Agora, contudo, o STJ parece começar a dar sinais de melhor compreensão da questão.
Recentemente, decidiu que ``o objetivo da ação revisional é ajustar o aluguel ao preço de mercado de forma a restabelecer o equilíbrio inicial do contrato.
Assim, havendo acordo entre as partes sem que o locativo atinja o `preço de mercado', não estará o locador obrigado a aguardar o decurso do prazo estabelecido em lei, a contar de tal acordo, para poder vindicar aumento através de ação revisional" (Resp. 57.867-1-SP, 6ª Turma do STJ, v. u., j. 9.5.95, rel. Adhemar Maciel, DJU 05.6.95, p. 16.692 e BDI 22/07, Ago/95).

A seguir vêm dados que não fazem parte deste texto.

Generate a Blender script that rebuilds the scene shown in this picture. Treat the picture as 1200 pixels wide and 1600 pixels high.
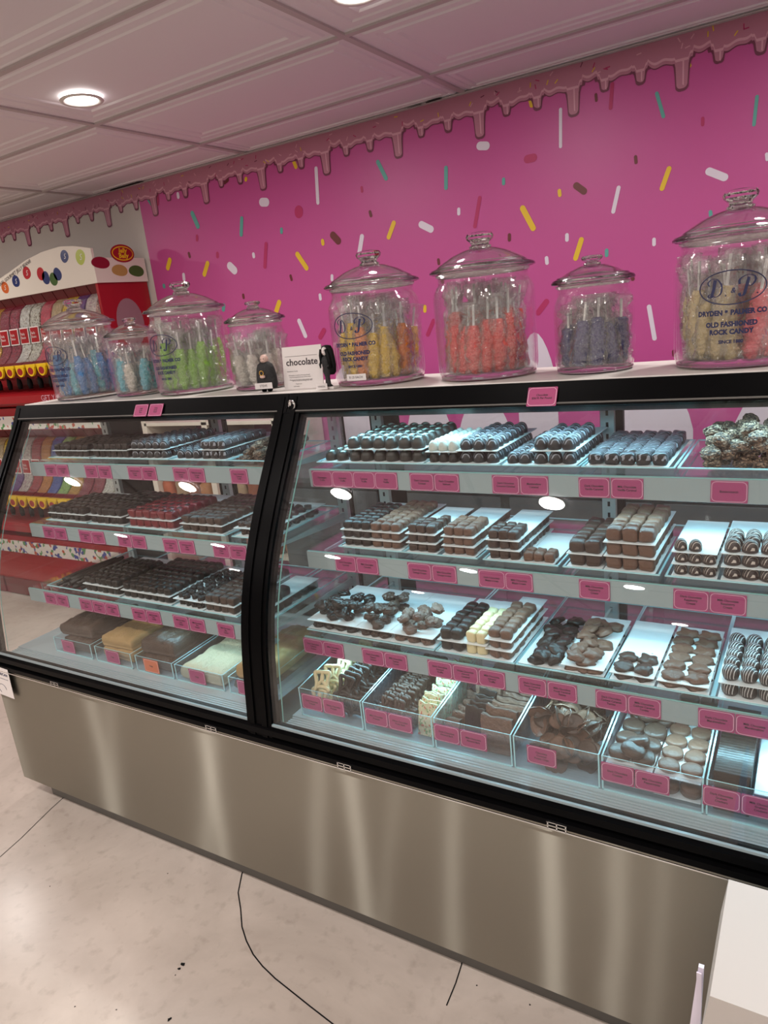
import bpy, bmesh, math, random
from mathutils import Vector, Matrix, noise
from math import sin, cos, pi
random.seed(7)
S = bpy.context.scene
C = S.collection
for o in list(bpy.data.objects): bpy.data.objects.remove(o)

# ------------------------------------------------------------------ camera
cd = bpy.data.cameras.new('camera'); cam = bpy.data.objects.new('camera', cd); C.objects.link(cam); S.camera = cam
right = Vector((0.85514382, 0.5074049, -0.10615702)); up = Vector((-0.05011152, 0.2847355, 0.95729542)); fwd = right.cross(up) * -1
cam.matrix_world = Matrix(((right.x, up.x, -fwd.x, 0.0), (right.y, up.y, -fwd.y, -1.145), (right.z, up.z, -fwd.z, 1.52), (0, 0, 0, 1)))
cd.sensor_fit = 'HORIZONTAL'; cd.sensor_width = 36; cd.lens = 36 * 1112 / 1200; cd.clip_start = .02; cd.clip_end = 60
# ------------------------------------------------------------------ world, view
W = bpy.data.worlds.new('world'); S.world = W; W.use_nodes = True
W.node_tree.nodes['Background'].inputs[0].default_value = (1, .93, .88, 1); W.node_tree.nodes['Background'].inputs[1].default_value = .05
S.view_settings.view_transform = 'Standard'; S.view_settings.look = 'None'; S.view_settings.gamma = 1
S.view_settings.use_curve_mapping = False; S.view_settings.exposure = 0.0
cy = S.cycles; cy.use_denoising = True; cy.max_bounces = 10; cy.diffuse_bounces = 4; cy.glossy_bounces = 4; cy.transmission_bounces = 8
cy.transparent_max_bounces = 40; cy.sample_clamp_indirect = 4; cy.caustics_reflective = False; cy.caustics_refractive = False
LAMP = 9.4           # watts of each ceiling downlight
LED = 2.2            # watts of each case light strip
ROOM = (-7.5, 3.0, -5.2, 2.05, 2.39)

# ------------------------------------------------------------------ helpers
def tag(o, label=None, cat=None, group=None, kind=None):
    if label: o['label'] = label
    if cat: o['category'] = cat
    if group: o['group'] = group
    if kind: o['kind'] = kind
    return o
def empty(name, loc=(0, 0, 0), rz=0, label=None, cat=None, group=None, kind=None):
    o = bpy.data.objects.new(name, None); C.objects.link(o); o.location = loc; o.rotation_euler.z = rz; o.empty_display_size = .02
    return tag(o, label, cat, group, kind)
class MB:
    def __init__(s): s.v = []; s.f = []; s.m = []; s.sm = []
    def add(s, vs, fs, m=0, smooth=False):
        n = len(s.v); s.v += [tuple(v) for v in vs]; s.f += [tuple(i + n for i in f) for f in fs]; s.m += [m] * len(fs); s.sm += [smooth] * len(fs); return s
    def box(s, x0, x1, y0, y1, z0, z1, m=0, ch=0):
        if ch:
            c = ch; vs = []; 
            bm = bmesh.new(); bmesh.ops.create_cube(bm, size=1)
            for v in bm.verts: v.co = Vector(((x0+x1)/2 + v.co.x*(x1-x0), (y0+y1)/2 + v.co.y*(y1-y0), (z0+z1)/2 + v.co.z*(z1-z0)))
            bmesh.ops.bevel(bm, geom=bm.edges[:], offset=c, segments=2, affect='EDGES', profile=.5)
            bm.verts.index_update(); s.add([v.co[:] for v in bm.verts], [[v.index for v in f.verts] for f in bm.faces], m, False); bm.free(); return s
        vs = [(x0,y0,z0),(x1,y0,z0),(x1,y1,z0),(x0,y1,z0),(x0,y0,z1),(x1,y0,z1),(x1,y1,z1),(x0,y1,z1)]
        return s.add(vs, [(0,3,2,1),(4,5,6,7),(0,1,5,4),(1,2,6,5),(2,3,7,6),(3,0,4,7)], m)
    def lathe(s, prof, seg=32, c=(0,0,0), m=0, smooth=True, capb=True, capt=True):
        vs = []; fs = []
        for r, z in prof:
            for k in range(seg):
                a = 2*pi*k/seg; vs.append((c[0]+r*cos(a), c[1]+r*sin(a), c[2]+z))
        for i in range(len(prof)-1):
            for k in range(seg):
                fs.append((i*seg+k, i*seg+(k+1)%seg, (i+1)*seg+(k+1)%seg, (i+1)*seg+k))
        if capb: fs.append(tuple(range(seg))[::-1])
        if capt: fs.append(tuple((len(prof)-1)*seg+k for k in range(seg)))
        return s.add(vs, fs, m, smooth)
    def tube(s, pts, r, seg=8, m=0, closed=False, smooth=True):
        pts = [Vector(p) for p in pts]; n = len(pts); vs = []; fs = []
        rr = r if isinstance(r, (list, tuple)) else [r]*n
        prev = None
        for i, p in enumerate(pts):
            a = pts[(i-1) % n] if (closed or i > 0) else p; b = pts[(i+1) % n] if (closed or i < n-1) else p
            t = (b-a).normalized(); ref = prev if prev is not None else (Vector((0,0,1)) if abs(t.z) < .9 else Vector((1,0,0)))
            u = (ref - t*ref.dot(t)).normalized(); w = t.cross(u); prev = u
            for k in range(seg):
                q = 2*pi*k/seg; vs.append(p + (u*cos(q) + w*sin(q))*rr[i])
        for i in range(n if closed else n-1):
            j = (i+1) % n
            for k in range(seg): fs.append((i*seg+k, i*seg+(k+1)%seg, j*seg+(k+1)%seg, j*seg+k))
        if not closed: fs.append(tuple(range(seg))[::-1]); fs.append(tuple((n-1)*seg+k for k in range(seg)))
        return s.add(vs, fs, m, smooth)
    def sweepx(s, poly, x0, x1, m=0, smooth=False):
        # closed outline of (y, z) points pushed along x
        n = len(poly); vs = [(x0, y, z) for y, z in poly] + [(x1, y, z) for y, z in poly]
        fs = [(k, (k+1) % n, n+(k+1) % n, n+k) for k in range(n)]
        s.add(vs, fs, m, smooth); 
        return s.add([(x0, y, z) for y, z in poly] + [(x1, y, z) for y, z in poly], [tuple(range(n))[::-1], tuple(range(n, 2*n))], m)
    def strip(s, lo, hi, x0, x1, m=0, smooth=True):
        # band between two equally long (y,z) profiles (a thick curved sheet) pushed along x; made of quads, also its ends
        n = len(lo); vs = []
        for X in (x0, x1): vs += [(X, y, z) for y, z in lo] + [(X, y, z) for y, z in hi]
        A, B, D, E = 0, n, 2*n, 3*n; fo = []; ed = []
        for i in range(n-1):
            fo.append((A+i, A+i+1, D+i+1, D+i)); fo.append((B+i, E+i, E+i+1, B+i+1))
            ed.append((A+i, B+i, B+i+1, A+i+1)); ed.append((D+i, D+i+1, E+i+1, E+i))
        ed.append((A, D, E, B)); ed.append((A+n-1, B+n-1, E+n-1, D+n-1))
        s.add(vs, fo, m, smooth); return s.add(vs, ed, m+1 if m < 0 else m, False)
    def xform(s, M):
        s.v = [tuple(M @ Vector(v)) for v in s.v]; return s
    def mesh(s, name, mats):
        me = bpy.data.meshes.new(name); me.from_pydata(s.v, [], s.f)
        for m in (mats if isinstance(mats, (list, tuple)) else [mats]): me.materials.append(m)
        me.polygons.foreach_set('material_index', s.m); me.polygons.foreach_set('use_smooth', s.sm); me.update(); me.validate()
        return me
    def build(s, name, mats, parent=None, loc=None, **kw):
        o = bpy.data.objects.new(name, s.mesh(name, mats)); C.objects.link(o)
        if parent: o.parent = parent
        if loc: o.location = loc
        return tag(o, **kw)
def inst(name, me, loc, rot=(0,0,0), sc=(1,1,1), parent=None, **kw):
    o = bpy.data.objects.new(name, me); C.objects.link(o); o.location = loc; o.rotation_euler = rot; o.scale = sc
    if parent: o.parent = parent
    return tag(o, **kw)
def copy_tree(o, parent=None):
    c = o.copy(); C.objects.link(c)
    if parent: c.parent = parent
    for ch in list(o.children): copy_tree(ch, c)
    return c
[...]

Embora a modificação da orientação esteja relacionada à mudança da competência para julgar questões relativas à locação no STJ -da 3ª e 4ª turmas para a 5ª e 6ª (Emenda Regimental nº 2)-, é evidente o mérito e a importância da nova postura, que, certamente, fará jus a muitos elogios.

WALDIR DE ARRUDA MIRANDA CARNEIRO, 31, é advogado em São Paulo, autor do livro ``Teoria e Prática da Ação Revisional de Aluguel", entre outros, e titular do escritório Arruda Miranda Advogados.